## Request:
Beginning with the first line below, please repeat the material exactly, ending with the line that includes "from math import".
-- begin Dataset section --
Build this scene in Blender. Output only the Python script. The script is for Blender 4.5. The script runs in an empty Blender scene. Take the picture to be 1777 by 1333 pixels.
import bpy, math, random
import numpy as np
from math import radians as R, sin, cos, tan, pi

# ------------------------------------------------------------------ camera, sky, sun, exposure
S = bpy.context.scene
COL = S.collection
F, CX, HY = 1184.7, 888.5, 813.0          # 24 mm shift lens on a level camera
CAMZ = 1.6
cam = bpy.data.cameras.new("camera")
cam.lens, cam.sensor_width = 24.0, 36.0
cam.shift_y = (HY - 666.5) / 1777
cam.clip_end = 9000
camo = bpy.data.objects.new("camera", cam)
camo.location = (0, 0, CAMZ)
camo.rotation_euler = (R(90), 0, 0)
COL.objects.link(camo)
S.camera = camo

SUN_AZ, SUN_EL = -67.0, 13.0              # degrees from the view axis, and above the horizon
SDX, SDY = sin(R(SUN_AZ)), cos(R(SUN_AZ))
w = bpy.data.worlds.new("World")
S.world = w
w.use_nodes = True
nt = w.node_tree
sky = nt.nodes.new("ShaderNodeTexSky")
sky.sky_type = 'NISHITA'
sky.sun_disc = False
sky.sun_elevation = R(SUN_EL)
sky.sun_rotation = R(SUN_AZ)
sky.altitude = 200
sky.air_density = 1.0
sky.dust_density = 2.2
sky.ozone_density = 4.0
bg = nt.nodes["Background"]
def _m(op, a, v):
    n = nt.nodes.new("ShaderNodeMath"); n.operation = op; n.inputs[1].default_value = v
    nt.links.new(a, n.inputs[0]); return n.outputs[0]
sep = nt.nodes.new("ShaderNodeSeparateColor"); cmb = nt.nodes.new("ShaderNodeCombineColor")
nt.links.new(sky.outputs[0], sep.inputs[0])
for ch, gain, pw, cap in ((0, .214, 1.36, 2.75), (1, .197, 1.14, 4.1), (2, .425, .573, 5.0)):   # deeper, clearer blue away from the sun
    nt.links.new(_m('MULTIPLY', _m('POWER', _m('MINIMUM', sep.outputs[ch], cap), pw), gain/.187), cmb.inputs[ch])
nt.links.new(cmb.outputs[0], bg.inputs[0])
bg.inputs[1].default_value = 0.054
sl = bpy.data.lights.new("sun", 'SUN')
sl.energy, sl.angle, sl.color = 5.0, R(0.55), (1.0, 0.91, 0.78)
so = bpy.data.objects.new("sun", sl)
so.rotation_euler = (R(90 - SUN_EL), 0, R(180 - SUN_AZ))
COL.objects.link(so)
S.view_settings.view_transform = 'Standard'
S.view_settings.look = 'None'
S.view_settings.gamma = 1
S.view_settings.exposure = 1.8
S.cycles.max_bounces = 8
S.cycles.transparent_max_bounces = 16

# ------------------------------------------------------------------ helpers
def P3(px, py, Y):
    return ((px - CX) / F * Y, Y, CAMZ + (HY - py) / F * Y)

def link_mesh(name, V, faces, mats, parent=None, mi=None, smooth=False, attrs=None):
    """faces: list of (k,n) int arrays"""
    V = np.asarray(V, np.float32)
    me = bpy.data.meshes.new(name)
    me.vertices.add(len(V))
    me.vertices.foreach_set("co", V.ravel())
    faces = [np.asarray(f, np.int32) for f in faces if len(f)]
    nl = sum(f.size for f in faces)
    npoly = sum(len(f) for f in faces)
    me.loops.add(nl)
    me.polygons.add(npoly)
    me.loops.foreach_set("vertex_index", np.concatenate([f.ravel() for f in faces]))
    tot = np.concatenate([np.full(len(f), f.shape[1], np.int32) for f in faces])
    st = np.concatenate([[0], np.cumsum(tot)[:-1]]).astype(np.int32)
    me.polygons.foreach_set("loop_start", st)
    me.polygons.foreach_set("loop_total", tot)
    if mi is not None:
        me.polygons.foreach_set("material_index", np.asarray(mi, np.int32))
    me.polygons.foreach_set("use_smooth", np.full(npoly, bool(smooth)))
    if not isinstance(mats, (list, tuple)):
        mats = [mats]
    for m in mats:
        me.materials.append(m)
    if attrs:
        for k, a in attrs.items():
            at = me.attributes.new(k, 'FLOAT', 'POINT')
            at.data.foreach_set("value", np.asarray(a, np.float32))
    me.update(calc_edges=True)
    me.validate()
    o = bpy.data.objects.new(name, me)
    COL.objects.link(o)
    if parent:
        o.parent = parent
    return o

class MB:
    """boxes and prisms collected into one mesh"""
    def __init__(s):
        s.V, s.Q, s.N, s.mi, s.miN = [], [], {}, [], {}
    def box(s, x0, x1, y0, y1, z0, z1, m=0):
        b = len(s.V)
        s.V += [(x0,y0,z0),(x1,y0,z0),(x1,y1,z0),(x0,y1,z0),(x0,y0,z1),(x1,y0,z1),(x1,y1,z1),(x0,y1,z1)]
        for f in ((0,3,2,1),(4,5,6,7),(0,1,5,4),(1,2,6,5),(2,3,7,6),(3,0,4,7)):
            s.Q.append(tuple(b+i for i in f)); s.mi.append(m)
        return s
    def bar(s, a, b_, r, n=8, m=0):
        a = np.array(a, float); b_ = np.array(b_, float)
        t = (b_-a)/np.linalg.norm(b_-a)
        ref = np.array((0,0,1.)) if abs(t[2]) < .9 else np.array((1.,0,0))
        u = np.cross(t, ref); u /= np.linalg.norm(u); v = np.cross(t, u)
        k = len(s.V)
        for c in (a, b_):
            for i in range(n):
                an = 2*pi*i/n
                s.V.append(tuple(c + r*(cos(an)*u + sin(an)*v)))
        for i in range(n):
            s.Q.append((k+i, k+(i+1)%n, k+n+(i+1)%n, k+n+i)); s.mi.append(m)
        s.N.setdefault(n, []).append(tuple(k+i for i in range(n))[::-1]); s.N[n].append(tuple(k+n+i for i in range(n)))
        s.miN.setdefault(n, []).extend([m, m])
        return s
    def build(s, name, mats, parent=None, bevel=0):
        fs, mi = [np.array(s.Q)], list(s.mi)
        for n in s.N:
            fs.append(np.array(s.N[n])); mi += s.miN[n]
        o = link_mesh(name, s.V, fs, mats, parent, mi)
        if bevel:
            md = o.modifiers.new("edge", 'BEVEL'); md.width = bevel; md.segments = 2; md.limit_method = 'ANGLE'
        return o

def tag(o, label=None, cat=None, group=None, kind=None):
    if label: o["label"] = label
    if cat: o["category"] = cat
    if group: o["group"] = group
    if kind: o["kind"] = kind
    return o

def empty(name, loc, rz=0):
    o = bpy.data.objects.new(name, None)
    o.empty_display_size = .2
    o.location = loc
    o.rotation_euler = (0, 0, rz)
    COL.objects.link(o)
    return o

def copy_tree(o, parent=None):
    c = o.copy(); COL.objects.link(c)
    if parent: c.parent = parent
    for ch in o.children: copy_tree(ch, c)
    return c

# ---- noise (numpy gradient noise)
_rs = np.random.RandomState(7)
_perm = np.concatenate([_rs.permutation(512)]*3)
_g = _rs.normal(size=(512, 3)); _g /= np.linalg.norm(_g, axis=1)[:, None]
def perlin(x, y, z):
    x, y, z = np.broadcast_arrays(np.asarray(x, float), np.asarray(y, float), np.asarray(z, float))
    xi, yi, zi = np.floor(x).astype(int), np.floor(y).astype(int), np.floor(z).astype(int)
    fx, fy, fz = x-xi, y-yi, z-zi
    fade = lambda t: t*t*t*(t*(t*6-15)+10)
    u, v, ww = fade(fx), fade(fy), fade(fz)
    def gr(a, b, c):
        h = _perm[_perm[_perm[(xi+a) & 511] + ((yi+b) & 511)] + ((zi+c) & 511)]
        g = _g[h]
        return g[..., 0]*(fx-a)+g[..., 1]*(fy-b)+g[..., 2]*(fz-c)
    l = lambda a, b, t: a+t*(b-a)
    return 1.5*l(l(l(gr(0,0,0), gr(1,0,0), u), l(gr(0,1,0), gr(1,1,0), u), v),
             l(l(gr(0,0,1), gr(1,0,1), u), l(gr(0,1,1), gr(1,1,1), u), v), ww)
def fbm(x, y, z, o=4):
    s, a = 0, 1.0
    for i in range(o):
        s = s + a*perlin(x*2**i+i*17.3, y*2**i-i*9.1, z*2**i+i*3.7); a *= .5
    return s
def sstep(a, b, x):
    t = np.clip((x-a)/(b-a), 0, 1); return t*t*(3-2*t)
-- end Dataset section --
## Result of this task:
Build this scene in Blender. Output only the Python script. The script is for Blender 4.5. The script runs in an empty Blender scene. Take the picture to be 1777 by 1333 pixels.
import bpy, math, random
import numpy as np
from math import radians as R, sin, cos, tan, pi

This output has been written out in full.